I was running uphill into the wind for a few kilometres yesterday* when this blog post started writing itself in my mind. This often happens to me when I run. Creative hares are startled out of their usual forms and my brain takes off on tangents previously unknown. I suspect that it’s partially disassociation; after all, running can be somewhat uncomfortable at times. I think, though, that there’s a distinct parallel between the creative process and physical training that shows up when the goin’ gets tough.
There comes a point in the design and construction of every really challenging and involved work of art in which the artist steps back from the design wall and says, “What the hell am I doing?” This is often followed by the, “This isn’t working. This is crap,” self-talk. I don’t know at what stage other artists hit this “wall,” but for me, it’s often about two-thirds of the way in, once a real investment of time and energy has been made. When you’re first starting out, of course, this scares the willies out of you.

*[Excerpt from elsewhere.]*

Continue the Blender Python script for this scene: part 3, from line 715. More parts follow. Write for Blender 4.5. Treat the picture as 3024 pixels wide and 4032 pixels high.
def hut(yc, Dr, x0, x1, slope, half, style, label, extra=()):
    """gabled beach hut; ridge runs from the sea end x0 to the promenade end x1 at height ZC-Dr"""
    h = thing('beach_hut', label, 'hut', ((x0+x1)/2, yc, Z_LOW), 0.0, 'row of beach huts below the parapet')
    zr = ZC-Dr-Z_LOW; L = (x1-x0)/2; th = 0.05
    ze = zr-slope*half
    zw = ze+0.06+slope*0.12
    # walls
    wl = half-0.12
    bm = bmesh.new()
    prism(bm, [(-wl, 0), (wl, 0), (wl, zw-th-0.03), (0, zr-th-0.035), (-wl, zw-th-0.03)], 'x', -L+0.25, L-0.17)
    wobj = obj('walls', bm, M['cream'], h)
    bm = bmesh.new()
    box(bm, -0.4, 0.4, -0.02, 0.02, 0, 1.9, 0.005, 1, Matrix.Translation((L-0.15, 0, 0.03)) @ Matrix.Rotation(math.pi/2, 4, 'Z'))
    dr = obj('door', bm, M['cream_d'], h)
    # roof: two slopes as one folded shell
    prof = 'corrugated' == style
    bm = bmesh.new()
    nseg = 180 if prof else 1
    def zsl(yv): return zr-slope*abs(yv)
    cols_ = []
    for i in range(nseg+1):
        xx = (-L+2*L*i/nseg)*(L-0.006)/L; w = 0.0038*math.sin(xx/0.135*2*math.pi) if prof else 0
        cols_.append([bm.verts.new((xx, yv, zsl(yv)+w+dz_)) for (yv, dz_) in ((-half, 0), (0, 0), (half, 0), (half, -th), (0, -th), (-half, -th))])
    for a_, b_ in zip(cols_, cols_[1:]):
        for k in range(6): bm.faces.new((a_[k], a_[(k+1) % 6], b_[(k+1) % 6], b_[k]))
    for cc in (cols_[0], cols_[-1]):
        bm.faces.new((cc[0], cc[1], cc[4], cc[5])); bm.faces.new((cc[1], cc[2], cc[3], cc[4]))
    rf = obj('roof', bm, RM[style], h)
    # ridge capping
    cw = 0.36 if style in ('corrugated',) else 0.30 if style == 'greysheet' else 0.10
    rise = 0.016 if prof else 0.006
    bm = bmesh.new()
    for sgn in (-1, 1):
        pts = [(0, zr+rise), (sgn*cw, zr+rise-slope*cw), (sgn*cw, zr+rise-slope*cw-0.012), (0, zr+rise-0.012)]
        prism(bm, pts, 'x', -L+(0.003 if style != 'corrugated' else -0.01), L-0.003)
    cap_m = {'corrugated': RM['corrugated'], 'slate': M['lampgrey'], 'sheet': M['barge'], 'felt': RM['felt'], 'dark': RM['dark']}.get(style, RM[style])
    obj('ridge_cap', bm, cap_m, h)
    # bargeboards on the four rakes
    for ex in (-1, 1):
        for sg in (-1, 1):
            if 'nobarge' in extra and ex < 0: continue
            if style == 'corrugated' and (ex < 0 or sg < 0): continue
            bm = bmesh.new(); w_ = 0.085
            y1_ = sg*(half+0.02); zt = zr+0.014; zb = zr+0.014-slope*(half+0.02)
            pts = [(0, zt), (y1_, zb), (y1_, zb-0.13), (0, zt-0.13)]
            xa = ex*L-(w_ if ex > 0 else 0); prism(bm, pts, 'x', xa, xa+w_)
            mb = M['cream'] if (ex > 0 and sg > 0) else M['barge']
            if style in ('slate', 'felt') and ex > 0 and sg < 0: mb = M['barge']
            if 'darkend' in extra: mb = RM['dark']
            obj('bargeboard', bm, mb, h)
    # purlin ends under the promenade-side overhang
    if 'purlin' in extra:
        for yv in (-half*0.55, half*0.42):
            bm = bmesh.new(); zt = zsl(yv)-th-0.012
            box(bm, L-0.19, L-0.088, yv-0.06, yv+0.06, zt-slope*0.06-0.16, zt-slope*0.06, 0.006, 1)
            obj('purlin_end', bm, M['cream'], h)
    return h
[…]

After all, you’ve sketched and planned and worked and studied and the result looks… awful.
This is the turning point of the work and if you’ve been around for a while, you know it for what it is, a moment of truth and decision and it doesn’t scare you quite so much. This is the point at which all of the deficiencies in design coalesce and become obvious. Any construction hurdles suddenly become very real and can appear very complicated. Basically, this is the point at which your goal contrives to scare the crap out of you using all the tools at its disposal.
When I was about half-way up a jeezly-big hill yesterday (still going into the wind, thanks for asking!) I had the same sort of a moment in a physical sense. The hill was really big. The wind was just plain mean. My legs were burning because I had been going fairly fast leading up to the hill (this was the training plan). I got about halfway up and my brain said, “This sucks. We should go home. The wind would be at our backs and it would be downhill.” In other words, it was the, “What the hell am I doing? This isn’t working. This is crap,” talk all over again.
If I had only been running for a few weeks, I’m not sure I could have talked myself out of that one given how horrible my body was feeling, since it felt like I was using legs of leg to propel myself two steps forward and one step back. After all, developing the ability to argue with oneself (and win) is, perhaps, the real thing you train for as a runner. Every really good run makes you ask some fairly substantial questions of your self, your commitment to your goals, your realistic abilities and your dogged determination to be bloody-minded about the whole thing. You learn to use tools like breaking the hill down into smaller pieces (“I’ll just get to the next telephone pole. Then the next.”) You also learn that the actual answers to the important questions “Why are you out here?” and “How badly do you want whatever you’re training for?” are the fuel that will gun you up that last hill in a way that no mental trick can.
Not every run is like that, of course. Some are perfectly pleasant and flow along tickety-boo without effort, just like certain pieces of artwork almost seem to create themselves, using your hands and eyes as merely the vehicles by which they spring into the world. These fleeting moments of grace, in which the creative spirit flows without hindrance or in which your feet barely touch the earth while you glide along the trail, are borne of the hard questions that never go away and the firm answers that build in strength each time you find them.
* Since I live in Torbay, “uphill” is pretty much a given and being in Newfoundland, “into the wind” happens more often than not, although this run was in 70k/h gusts. I choose to believe that this builds character.